[Scenes as source code]

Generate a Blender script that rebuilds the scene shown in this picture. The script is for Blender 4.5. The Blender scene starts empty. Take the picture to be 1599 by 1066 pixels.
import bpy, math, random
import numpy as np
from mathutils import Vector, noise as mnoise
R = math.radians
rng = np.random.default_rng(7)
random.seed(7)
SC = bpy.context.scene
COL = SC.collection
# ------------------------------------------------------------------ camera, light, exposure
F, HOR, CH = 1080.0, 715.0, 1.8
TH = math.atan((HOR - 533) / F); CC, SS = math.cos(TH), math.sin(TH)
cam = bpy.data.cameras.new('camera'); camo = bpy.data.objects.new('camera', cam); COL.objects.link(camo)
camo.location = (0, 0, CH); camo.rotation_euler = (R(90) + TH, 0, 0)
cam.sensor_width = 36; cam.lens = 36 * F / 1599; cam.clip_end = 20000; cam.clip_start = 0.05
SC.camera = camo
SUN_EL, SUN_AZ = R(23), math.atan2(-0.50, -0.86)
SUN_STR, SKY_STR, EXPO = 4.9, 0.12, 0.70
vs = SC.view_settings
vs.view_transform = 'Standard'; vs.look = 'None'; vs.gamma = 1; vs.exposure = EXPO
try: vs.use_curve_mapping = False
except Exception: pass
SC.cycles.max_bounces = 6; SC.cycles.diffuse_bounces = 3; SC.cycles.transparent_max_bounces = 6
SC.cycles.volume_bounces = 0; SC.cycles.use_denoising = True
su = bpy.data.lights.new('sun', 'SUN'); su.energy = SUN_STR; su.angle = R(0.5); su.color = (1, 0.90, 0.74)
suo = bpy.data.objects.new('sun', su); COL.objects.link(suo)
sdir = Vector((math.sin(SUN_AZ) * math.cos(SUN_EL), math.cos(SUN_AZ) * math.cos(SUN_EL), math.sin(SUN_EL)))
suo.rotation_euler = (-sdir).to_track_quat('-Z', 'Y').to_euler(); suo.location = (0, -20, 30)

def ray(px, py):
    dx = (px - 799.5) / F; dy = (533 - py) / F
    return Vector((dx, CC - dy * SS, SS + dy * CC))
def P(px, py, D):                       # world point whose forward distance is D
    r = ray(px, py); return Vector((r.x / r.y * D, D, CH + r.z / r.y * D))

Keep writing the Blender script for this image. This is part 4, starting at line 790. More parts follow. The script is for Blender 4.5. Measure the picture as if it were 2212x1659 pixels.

▸ **Task brief**
Select and copy every line from the records that includes the word "picture".

▸ **Right answer**
Generate a Blender script that rebuilds the scene shown in this picture. The script is for Blender 4.5. The Blender scene starts empty. Take the picture to be 1599 by 1066 pixels.
Keep writing the Blender script for this image. This is part 4, starting at line 790. More parts follow. The script is for Blender 4.5. Measure the picture as if it were 2212x1659 pixels.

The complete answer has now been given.